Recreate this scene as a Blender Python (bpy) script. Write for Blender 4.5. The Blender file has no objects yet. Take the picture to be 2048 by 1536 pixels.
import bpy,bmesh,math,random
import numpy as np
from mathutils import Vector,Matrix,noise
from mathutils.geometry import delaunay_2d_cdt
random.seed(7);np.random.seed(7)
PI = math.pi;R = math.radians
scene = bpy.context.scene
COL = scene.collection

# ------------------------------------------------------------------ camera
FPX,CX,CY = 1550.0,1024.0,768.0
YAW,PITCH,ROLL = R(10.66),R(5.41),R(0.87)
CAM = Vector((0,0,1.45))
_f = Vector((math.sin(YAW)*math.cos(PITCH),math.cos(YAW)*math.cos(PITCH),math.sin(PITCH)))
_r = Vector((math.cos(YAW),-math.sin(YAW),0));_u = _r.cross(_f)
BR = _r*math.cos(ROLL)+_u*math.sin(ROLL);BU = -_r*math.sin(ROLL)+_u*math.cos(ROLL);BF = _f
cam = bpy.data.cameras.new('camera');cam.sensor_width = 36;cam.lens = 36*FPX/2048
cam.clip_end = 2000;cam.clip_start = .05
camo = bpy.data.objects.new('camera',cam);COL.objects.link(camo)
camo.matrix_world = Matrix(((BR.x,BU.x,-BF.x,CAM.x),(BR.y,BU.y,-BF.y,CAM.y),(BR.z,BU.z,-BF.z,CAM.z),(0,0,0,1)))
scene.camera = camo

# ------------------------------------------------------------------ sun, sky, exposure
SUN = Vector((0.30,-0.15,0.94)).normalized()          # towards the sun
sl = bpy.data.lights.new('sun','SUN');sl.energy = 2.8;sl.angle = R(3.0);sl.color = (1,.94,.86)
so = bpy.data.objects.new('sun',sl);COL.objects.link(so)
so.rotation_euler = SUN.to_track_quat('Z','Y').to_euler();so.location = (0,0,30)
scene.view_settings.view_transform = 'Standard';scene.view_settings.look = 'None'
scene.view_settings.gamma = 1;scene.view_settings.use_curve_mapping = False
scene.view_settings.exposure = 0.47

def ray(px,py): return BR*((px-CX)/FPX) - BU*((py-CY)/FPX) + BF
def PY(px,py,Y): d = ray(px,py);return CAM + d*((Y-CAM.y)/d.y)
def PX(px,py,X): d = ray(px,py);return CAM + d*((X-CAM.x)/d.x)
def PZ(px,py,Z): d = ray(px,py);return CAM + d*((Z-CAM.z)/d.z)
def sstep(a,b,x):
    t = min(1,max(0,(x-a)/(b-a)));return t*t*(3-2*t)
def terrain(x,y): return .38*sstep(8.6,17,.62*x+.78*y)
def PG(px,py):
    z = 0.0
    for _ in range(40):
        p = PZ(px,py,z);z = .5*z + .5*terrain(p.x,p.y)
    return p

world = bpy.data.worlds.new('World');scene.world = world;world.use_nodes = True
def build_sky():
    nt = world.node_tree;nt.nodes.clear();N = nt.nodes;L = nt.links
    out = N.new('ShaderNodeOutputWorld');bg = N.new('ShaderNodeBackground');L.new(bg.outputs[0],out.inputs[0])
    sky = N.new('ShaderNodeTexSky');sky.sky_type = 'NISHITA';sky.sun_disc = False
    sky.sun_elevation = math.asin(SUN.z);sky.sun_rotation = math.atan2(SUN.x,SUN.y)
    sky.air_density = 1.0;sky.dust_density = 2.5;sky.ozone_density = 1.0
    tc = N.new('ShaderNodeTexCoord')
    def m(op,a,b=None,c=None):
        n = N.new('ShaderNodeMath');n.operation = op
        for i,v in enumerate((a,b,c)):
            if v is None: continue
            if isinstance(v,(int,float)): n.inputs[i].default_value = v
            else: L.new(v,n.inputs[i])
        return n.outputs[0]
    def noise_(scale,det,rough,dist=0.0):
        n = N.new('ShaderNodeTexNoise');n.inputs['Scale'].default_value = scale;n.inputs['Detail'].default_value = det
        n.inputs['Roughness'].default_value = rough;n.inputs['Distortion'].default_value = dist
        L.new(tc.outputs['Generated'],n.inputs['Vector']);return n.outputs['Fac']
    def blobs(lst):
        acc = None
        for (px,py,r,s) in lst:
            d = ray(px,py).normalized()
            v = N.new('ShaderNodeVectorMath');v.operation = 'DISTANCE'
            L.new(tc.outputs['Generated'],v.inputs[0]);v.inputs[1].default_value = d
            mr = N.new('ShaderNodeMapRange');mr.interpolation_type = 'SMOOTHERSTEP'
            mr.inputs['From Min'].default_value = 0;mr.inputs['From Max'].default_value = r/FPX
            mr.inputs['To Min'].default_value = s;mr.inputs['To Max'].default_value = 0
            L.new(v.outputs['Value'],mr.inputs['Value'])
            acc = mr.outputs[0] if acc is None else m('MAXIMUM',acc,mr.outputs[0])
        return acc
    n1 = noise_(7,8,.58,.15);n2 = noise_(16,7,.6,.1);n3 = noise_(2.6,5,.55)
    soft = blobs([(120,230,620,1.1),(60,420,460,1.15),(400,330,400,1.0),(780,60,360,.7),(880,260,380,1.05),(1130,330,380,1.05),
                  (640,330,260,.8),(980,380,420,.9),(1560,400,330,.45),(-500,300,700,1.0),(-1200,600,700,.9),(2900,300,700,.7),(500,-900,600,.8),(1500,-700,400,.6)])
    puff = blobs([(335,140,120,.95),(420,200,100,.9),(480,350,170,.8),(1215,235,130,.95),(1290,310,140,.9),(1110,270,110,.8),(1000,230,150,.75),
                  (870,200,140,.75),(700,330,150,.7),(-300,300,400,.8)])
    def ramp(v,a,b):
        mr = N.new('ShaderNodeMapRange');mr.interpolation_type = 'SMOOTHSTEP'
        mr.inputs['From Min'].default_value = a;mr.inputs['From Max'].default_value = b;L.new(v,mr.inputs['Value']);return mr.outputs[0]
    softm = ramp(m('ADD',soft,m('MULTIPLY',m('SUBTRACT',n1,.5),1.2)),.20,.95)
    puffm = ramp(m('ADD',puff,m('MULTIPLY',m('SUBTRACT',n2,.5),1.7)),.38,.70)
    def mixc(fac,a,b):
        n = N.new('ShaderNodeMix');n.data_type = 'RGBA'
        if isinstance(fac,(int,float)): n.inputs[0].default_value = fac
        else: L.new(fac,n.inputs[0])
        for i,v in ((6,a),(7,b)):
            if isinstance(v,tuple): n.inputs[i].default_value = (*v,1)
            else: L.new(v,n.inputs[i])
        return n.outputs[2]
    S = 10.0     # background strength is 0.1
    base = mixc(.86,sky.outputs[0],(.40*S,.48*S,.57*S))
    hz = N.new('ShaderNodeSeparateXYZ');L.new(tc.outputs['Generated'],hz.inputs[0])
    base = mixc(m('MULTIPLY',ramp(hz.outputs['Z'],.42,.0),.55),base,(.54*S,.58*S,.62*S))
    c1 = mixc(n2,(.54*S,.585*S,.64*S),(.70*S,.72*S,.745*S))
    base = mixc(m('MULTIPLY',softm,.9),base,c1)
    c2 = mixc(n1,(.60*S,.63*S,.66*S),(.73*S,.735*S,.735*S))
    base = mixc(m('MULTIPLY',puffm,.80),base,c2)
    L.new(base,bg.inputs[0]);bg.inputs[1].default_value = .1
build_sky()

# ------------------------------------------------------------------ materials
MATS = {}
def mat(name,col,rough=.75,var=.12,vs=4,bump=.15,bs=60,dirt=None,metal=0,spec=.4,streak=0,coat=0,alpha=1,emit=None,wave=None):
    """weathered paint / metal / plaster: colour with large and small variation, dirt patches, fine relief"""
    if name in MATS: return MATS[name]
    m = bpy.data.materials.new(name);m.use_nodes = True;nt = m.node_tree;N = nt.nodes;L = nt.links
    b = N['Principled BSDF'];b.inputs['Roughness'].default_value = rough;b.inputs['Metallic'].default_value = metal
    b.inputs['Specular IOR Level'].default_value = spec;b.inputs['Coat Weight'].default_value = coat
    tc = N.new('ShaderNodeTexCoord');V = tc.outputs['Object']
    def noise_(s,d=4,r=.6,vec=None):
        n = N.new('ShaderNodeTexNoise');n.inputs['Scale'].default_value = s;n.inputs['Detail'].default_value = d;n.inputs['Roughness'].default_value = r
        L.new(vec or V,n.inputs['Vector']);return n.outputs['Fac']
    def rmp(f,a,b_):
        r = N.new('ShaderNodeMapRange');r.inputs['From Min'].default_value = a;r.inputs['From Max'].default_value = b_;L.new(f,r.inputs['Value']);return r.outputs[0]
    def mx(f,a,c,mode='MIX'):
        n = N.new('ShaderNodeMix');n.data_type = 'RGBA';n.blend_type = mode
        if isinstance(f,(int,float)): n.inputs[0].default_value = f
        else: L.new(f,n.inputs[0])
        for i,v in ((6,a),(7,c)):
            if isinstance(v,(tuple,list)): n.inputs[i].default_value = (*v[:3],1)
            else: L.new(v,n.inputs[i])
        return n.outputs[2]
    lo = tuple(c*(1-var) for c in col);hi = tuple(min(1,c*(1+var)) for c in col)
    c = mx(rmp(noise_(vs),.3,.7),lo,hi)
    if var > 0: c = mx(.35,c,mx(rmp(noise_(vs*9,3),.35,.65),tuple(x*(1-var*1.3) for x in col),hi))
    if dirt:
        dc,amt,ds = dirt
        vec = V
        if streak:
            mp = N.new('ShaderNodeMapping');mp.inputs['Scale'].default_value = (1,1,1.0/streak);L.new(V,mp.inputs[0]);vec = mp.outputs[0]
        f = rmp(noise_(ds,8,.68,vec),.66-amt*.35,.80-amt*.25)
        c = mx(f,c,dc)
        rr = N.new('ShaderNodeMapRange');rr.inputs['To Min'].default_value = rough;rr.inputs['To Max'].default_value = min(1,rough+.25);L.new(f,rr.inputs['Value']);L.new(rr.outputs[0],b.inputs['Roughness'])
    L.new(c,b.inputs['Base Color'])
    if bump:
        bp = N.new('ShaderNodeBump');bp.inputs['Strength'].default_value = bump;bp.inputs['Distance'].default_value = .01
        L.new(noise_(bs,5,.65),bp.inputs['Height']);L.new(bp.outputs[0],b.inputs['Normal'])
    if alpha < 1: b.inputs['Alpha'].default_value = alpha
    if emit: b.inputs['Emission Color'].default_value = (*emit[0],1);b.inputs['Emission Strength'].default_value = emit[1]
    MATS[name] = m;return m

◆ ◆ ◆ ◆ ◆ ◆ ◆

#### Goal of the exercise
Starting at the first line of the data above, please restate word for word every line up to and including the one that holds "COL = scene.collection", and add nothing else.

#### Solution to the problem
Recreate this scene as a Blender Python (bpy) script. Write for Blender 4.5. The Blender file has no objects yet. Take the picture to be 2048 by 1536 pixels.
import bpy,bmesh,math,random
import numpy as np
from mathutils import Vector,Matrix,noise
from mathutils.geometry import delaunay_2d_cdt
random.seed(7);np.random.seed(7)
PI = math.pi;R = math.radians
scene = bpy.context.scene
COL = scene.collection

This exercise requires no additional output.